Copy exactly the lines that run from the top of the listing to the line containing "C.camera = cam", both ends included, and omit the pictures.

#####

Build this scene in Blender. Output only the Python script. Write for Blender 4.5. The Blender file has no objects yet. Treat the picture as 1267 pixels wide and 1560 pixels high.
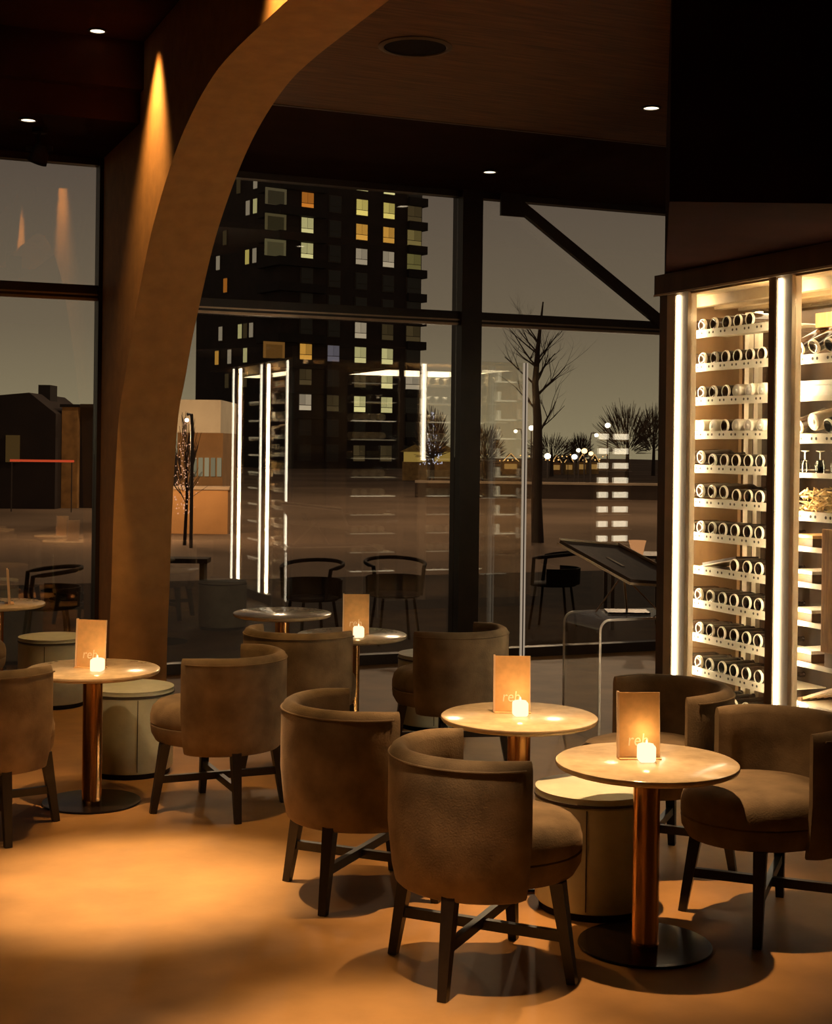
import bpy, bmesh, math, random
from mathutils import Matrix, Vector
C = bpy.context.scene
COL = C.collection
R = math.radians
PI = math.pi

# ---------------------------------------------------------------- camera
cam_data = bpy.data.cameras.new('camera')
cam = bpy.data.objects.new('camera', cam_data)
COL.objects.link(cam)
cam.matrix_world = Matrix.Translation((0, 0, 1.75)) @ Matrix.Rotation(R(90), 4, 'X') @ Matrix.Rotation(0.0125, 4, 'Z')
cam_data.sensor_fit = 'HORIZONTAL'
cam_data.sensor_width = 36.0
cam_data.lens = 2200 / 1267 * 36.0
cam_data.shift_y = -100 / 1267
cam_data.clip_end = 1000
C.camera = cam

# ---------------------------------------------------------------- world: city night sky
world = bpy.data.worlds.new('night_sky')
C.world = world
world.use_nodes = True
wn, wl = world.node_tree.nodes, world.node_tree.links
wn.clear()
w_out = wn.new('ShaderNodeOutputWorld')
w_bg = wn.new('ShaderNodeBackground')
w_tc = wn.new('ShaderNodeTexCoord')
w_sep = wn.new('ShaderNodeSeparateXYZ')
w_ramp = wn.new('ShaderNodeValToRGB')
w_ramp.color_ramp.elements[0].position = 0.0
w_ramp.color_ramp.elements[0].color = (0.37, 0.31, 0.18, 1)
w_ramp.color_ramp.elements[1].position = 0.20
w_ramp.color_ramp.elements[1].color = (0.132, 0.101, 0.080, 1)
e = w_ramp.color_ramp.elements.new(0.08)
e.color = (0.225, 0.178, 0.115, 1)
wl.new(w_tc.outputs['Generated'], w_sep.inputs[0])
wl.new(w_sep.outputs['Z'], w_ramp.inputs[0])
wl.new(w_ramp.outputs[0], w_bg.inputs[0])
wl.new(w_bg.outputs[0], w_out.inputs[0])
w_bg.inputs[1].default_value = 1.0

# ---------------------------------------------------------------- exposure
C.view_settings.view_transform = 'Standard'
C.view_settings.look = 'None'
C.view_settings.exposure = 0.0
C.view_settings.gamma = 1.0
C.view_settings.use_curve_mapping = False

# ---------------------------------------------------------------- lights of the room (ceiling downlights and added fill)
WARM = (1.0, 0.61, 0.29)


SPOTS = []


def spot(name, loc, power, size_deg, blend=0.6, color=WARM, target=None, radius=0.03):
    d = bpy.data.lights.new(name, 'SPOT')
    d.energy = power
    d.color = color
    d.spot_size = R(size_deg)
    d.spot_blend = blend
    d.shadow_soft_size = radius
    o = bpy.data.objects.new(name, d)
    COL.objects.link(o)
    o.location = loc
    SPOTS.append((Vector(loc), size_deg))
    if target is not None:
        o.rotation_euler = (Vector(target) - Vector(loc)).to_track_quat('-Z', 'Y').to_euler()
    return o


# narrow pools on the floor
spot('ceiling_beam', (-1.10, 5.72, 3.76), 2000, 27, 1.0, (1.0, 0.70, 0.42))
spot('ceiling_beam', (-0.05, 4.05, 3.76), 1300, 26, 1.0, (1.0, 0.66, 0.36))
# beams over the tables
spot('ceiling_beam', (0.62, 5.42, 3.76), 950, 38, 1.0)
spot('ceiling_beam', (-1.44, 5.80, 3.76), 520, 27, 1.0, WARM, (-1.54, 7.05, 0.65))
spot('ceiling_beam', (-0.22, 5.75, 3.76), 240, 10, 1.0, WARM, (-0.30, 8.40, 0.65))
# weak wide beams, added as fill
spot('ceiling_beam', (-0.30, 2.6, 3.76), 25, 76, 0.9)
spot('ceiling_beam', (-2.6, 5.0, 3.76), 100, 84, 0.9, WARM, (-1.0, 5.2, 0.4))
# beam that washes the foot of the curved rib
spot('ceiling_beam', (-1.15, 5.85, 3.76), 240, 26, 1.0, (1.0, 0.54, 0.20), (-2.1, 10.2, 1.0))

# wall washers that graze the side of the curved rib (facade frame, see below) are placed with the rib

# ---------------------------------------------------------------- helpers
TH = math.atan2(0.386, 0.9225)
FAC = Matrix.Translation((0.0785, 11.753, 0)) @ Matrix.Rotation(TH, 4, 'Z')   # along the glass: +x right, +y outdoors


def fac(x, y, z=0.0):
    return FAC @ Vector((x, y, z))


MATS = {}


def mat(name, color, rough=0.6, metal=0.0, noise=0.0, nscale=20.0, bump=0.0, bscale=60.0, sheen=0.0, stretch=None,
        spec=0.5, color2=None, coat=0.0):
    if name in MATS:
        return MATS[name]
    m = bpy.data.materials.new(name)
    m.use_nodes = True
    nt = m.node_tree
    b = nt.nodes['Principled BSDF']
    b.inputs['Base Color'].default_value = (*color, 1)
    b.inputs['Roughness'].default_value = rough
    b.inputs['Metallic'].default_value = metal
    b.inputs['Specular IOR Level'].default_value = spec
    if coat:
        b.inputs['Coat Weight'].default_value = coat
        b.inputs['Coat Roughness'].default_value = 0.12
    if sheen:
        b.inputs['Sheen Weight'].default_value = sheen
        b.inputs['Sheen Roughness'].default_value = 0.4
        b.inputs['Sheen Tint'].default_value = (*[min(1, c * 3) for c in color], 1)
    if noise or bump:
        tc = nt.nodes.new('ShaderNodeTexCoord')
        mp = nt.nodes.new('ShaderNodeMapping')
        if stretch:
            mp.inputs['Scale'].default_value = stretch
        nt.links.new(tc.outputs['Object'], mp.inputs[0])
    if noise:
        n = nt.nodes.new('ShaderNodeTexNoise')
        n.inputs['Scale'].default_value = nscale
        n.inputs['Detail'].default_value = 5
        nt.links.new(mp.outputs[0], n.inputs['Vector'])
        rp = nt.nodes.new('ShaderNodeValToRGB')
        c2 = color2 or tuple(min(1, c * (1 + noise)) for c in color)
        c1 = tuple(c * (1 - noise) for c in color)
        rp.color_ramp.elements[0].position = 0.3
        rp.color_ramp.elements[1].position = 0.7
        rp.color_ramp.elements[0].color = (*c1, 1)
        rp.color_ramp.elements[1].color = (*c2, 1)
        nt.links.new(n.outputs['Fac'], rp.inputs[0])
        nt.links.new(rp.outputs[0], b.inputs['Base Color'])
    if bump:
        n2 = nt.nodes.new('ShaderNodeTexNoise')
        n2.inputs['Scale'].default_value = bscale
        n2.inputs['Detail'].default_value = 3
        nt.links.new(mp.outputs[0], n2.inputs['Vector'])
        bp = nt.nodes.new('ShaderNodeBump')
        bp.inputs['Strength'].default_value = bump
        bp.inputs['Distance'].default_value = 0.01
        nt.links.new(n2.outputs['Fac'], bp.inputs['Height'])
        nt.links.new(bp.outputs[0], b.inputs['Normal'])
    MATS[name] = m
    return m


def emit(name, color, strength=1.0):
    if name in MATS:
        return MATS[name]
    m = bpy.data.materials.new(name)
    m.use_nodes = True
    nt = m.node_tree
    nt.nodes.clear()
    o = nt.nodes.new('ShaderNodeOutputMaterial')
    em = nt.nodes.new('ShaderNodeEmission')
    em.inputs[0].default_value = (*color, 1)
    em.inputs[1].default_value = strength
    nt.links.new(em.outputs[0], o.inputs[0])
    MATS[name] = m
    return m


def thin_glass(name, tint=(0.93, 0.93, 0.9), ior=1.5, add=0.0, rough=0.0):
    if name in MATS:
        return MATS[name]
    m = bpy.data.materials.new(name)
    m.use_nodes = True
    nt = m.node_tree
    nt.nodes.clear()
    o = nt.nodes.new('ShaderNodeOutputMaterial')
    mx = nt.nodes.new('ShaderNodeMixShader')
    tr = nt.nodes.new('ShaderNodeBsdfTransparent')
    tr.inputs[0].default_value = (*tint, 1)
    gl = nt.nodes.new('ShaderNodeBsdfGlossy')
    gl.inputs['Roughness'].default_value = rough
    fr = nt.nodes.new('ShaderNodeFresnel')
    fr.inputs['IOR'].default_value = ior
    ad = nt.nodes.new('ShaderNodeMath')
    ad.operation = 'MULTIPLY_ADD'
    ad.inputs[1].default_value = 1.0
    ad.inputs[2].default_value = add
    ad.use_clamp = True
    ge = nt.nodes.new('ShaderNodeNewGeometry')
    io = nt.nodes.new('ShaderNodeMix')              # the index is turned over on the far face of the pane
    io.inputs[2].default_value = ior
    io.inputs[3].default_value = 1.0 / ior
    nt.links.new(ge.outputs['Backfacing'], io.inputs[0])
    nt.links.new(io.outputs[0], fr.inputs['IOR'])
    nt.links.new(fr.outputs[0], ad.inputs[0])
    nt.links.new(ad.outputs[0], mx.inputs[0])
    nt.links.new(tr.outputs[0], mx.inputs[1])
    nt.links.new(gl.outputs[0], mx.inputs[2])
    nt.links.new(mx.outputs[0], o.inputs[0])
    MATS[name] = m
    return m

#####

▶ _EXPECTED ANSWER_:
Build this scene in Blender. Output only the Python script. Write for Blender 4.5. The Blender file has no objects yet. Treat the picture as 1267 pixels wide and 1560 pixels high.
import bpy, bmesh, math, random
from mathutils import Matrix, Vector
C = bpy.context.scene
COL = C.collection
R = math.radians
PI = math.pi

# ---------------------------------------------------------------- camera
cam_data = bpy.data.cameras.new('camera')
cam = bpy.data.objects.new('camera', cam_data)
COL.objects.link(cam)
cam.matrix_world = Matrix.Translation((0, 0, 1.75)) @ Matrix.Rotation(R(90), 4, 'X') @ Matrix.Rotation(0.0125, 4, 'Z')
cam_data.sensor_fit = 'HORIZONTAL'
cam_data.sensor_width = 36.0
cam_data.lens = 2200 / 1267 * 36.0
cam_data.shift_y = -100 / 1267
cam_data.clip_end = 1000
C.camera = cam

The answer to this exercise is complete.